__EXERCISE PROMPT__
Extract each line of the records below that contains the word "script".

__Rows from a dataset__
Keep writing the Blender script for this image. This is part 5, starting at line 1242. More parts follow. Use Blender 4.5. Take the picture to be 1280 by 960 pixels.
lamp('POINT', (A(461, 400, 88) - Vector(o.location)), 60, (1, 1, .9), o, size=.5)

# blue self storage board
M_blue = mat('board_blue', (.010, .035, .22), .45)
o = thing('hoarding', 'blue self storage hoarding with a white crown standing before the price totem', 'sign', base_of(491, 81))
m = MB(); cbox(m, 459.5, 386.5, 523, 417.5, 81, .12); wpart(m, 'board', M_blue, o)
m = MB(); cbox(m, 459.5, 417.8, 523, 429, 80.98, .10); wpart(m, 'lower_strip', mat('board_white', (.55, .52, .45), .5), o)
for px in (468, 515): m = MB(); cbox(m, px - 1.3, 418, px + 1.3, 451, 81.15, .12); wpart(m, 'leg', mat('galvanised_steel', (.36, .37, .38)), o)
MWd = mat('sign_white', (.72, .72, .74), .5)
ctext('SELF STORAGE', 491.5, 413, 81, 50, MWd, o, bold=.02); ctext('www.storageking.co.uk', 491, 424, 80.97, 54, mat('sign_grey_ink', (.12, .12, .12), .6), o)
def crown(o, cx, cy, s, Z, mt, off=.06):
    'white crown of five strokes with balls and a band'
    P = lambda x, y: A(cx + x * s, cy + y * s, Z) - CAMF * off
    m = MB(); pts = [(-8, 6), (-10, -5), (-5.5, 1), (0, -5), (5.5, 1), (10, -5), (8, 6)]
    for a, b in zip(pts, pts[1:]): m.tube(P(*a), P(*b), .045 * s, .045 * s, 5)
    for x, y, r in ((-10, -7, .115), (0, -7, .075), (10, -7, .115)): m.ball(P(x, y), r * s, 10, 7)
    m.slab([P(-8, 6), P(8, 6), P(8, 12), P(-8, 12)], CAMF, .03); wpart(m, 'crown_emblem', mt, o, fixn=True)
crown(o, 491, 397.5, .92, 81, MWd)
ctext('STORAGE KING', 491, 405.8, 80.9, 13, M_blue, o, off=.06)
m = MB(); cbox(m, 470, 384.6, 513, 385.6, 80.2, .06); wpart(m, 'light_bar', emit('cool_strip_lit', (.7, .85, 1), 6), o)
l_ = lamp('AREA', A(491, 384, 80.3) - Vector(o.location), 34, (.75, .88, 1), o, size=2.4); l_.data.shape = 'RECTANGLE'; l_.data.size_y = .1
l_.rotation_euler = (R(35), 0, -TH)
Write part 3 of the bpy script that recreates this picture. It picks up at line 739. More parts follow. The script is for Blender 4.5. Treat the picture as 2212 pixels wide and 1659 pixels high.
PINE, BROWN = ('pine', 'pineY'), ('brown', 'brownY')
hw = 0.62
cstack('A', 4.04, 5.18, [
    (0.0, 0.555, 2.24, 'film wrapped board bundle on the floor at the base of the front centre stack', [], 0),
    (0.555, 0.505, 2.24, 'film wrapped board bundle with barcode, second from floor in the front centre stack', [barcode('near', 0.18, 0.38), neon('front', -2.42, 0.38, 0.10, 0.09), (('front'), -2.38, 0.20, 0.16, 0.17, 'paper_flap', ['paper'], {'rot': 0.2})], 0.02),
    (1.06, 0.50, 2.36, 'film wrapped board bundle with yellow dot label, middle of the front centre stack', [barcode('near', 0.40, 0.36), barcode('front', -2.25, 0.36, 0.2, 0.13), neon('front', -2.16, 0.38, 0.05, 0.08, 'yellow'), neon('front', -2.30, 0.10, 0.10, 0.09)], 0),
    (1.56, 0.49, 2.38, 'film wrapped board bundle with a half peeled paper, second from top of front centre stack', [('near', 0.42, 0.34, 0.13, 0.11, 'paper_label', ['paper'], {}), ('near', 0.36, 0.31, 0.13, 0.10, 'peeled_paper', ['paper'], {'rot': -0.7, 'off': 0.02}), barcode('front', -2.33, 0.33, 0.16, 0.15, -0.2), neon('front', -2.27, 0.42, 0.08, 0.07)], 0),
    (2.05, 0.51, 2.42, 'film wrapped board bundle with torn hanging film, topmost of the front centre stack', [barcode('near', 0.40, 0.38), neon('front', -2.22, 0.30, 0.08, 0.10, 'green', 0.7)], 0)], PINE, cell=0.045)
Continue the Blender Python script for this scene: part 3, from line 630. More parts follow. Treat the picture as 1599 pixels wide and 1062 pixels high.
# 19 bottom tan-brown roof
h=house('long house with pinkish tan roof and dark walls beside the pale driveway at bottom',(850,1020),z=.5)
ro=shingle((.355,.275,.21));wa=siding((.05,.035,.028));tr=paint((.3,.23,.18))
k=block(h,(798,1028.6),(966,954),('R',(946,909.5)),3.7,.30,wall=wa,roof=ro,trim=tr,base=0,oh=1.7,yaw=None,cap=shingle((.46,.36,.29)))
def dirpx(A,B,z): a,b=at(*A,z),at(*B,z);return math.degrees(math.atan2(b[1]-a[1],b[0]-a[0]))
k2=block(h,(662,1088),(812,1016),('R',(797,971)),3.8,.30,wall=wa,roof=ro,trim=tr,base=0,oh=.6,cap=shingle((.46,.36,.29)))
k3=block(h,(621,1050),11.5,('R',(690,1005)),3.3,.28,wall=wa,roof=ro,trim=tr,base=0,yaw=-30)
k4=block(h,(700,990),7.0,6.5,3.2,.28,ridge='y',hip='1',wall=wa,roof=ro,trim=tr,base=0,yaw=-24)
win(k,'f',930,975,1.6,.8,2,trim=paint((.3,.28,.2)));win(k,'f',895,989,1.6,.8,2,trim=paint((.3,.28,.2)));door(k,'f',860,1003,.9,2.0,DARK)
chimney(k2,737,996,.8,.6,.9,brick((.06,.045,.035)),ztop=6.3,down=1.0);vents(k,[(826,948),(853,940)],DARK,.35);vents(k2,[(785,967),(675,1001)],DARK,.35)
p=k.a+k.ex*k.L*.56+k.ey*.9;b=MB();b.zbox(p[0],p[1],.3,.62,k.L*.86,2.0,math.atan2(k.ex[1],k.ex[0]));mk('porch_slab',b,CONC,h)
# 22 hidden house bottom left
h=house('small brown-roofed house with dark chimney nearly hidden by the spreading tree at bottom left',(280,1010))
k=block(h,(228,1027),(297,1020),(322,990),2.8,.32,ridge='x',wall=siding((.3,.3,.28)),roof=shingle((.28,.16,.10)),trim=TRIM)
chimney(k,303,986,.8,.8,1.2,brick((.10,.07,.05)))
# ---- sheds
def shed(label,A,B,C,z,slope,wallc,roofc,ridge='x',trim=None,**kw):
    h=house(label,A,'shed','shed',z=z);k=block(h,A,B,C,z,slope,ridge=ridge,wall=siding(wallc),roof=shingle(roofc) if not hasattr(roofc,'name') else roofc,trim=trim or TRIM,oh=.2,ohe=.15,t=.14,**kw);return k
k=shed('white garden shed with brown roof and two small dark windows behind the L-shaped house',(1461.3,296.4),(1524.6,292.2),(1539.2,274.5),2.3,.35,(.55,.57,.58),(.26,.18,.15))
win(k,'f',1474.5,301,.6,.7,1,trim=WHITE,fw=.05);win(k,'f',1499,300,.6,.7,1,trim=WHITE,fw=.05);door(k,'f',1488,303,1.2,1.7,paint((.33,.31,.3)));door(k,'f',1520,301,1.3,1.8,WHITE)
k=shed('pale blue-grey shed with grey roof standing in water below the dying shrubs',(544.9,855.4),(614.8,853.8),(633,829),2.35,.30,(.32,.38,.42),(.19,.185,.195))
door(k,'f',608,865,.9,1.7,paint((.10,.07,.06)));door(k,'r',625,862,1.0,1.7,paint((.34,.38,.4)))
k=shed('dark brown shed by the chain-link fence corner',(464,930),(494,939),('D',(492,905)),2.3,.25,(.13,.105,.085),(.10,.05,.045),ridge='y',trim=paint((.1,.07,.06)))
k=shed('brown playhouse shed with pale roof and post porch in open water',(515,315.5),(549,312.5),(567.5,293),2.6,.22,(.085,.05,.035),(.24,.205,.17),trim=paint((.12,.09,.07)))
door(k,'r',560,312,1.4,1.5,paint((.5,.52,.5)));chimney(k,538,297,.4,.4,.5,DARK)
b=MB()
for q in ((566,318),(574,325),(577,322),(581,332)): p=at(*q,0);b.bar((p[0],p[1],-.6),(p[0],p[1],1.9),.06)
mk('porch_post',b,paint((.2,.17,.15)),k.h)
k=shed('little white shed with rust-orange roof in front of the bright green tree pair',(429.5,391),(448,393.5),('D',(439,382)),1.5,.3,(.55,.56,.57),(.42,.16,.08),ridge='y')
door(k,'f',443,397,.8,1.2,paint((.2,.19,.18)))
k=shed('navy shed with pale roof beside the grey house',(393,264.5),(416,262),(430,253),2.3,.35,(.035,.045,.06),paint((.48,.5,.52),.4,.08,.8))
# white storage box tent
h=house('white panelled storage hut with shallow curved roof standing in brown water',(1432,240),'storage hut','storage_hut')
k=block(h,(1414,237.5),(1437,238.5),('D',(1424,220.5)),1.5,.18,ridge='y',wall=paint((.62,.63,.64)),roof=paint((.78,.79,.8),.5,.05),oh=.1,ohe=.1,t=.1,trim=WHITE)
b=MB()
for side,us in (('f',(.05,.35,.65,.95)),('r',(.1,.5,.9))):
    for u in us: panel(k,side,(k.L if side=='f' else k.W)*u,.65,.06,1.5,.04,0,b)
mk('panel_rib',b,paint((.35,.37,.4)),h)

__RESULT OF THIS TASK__
Keep writing the Blender script for this image. This is part 5, starting at line 1242. More parts follow. Use Blender 4.5. Take the picture to be 1280 by 960 pixels.
Write part 3 of the bpy script that recreates this picture. It picks up at line 739. More parts follow. The script is for Blender 4.5. Treat the picture as 2212 pixels wide and 1659 pixels high.
Continue the Blender Python script for this scene: part 3, from line 630. More parts follow. Treat the picture as 1599 pixels wide and 1062 pixels high.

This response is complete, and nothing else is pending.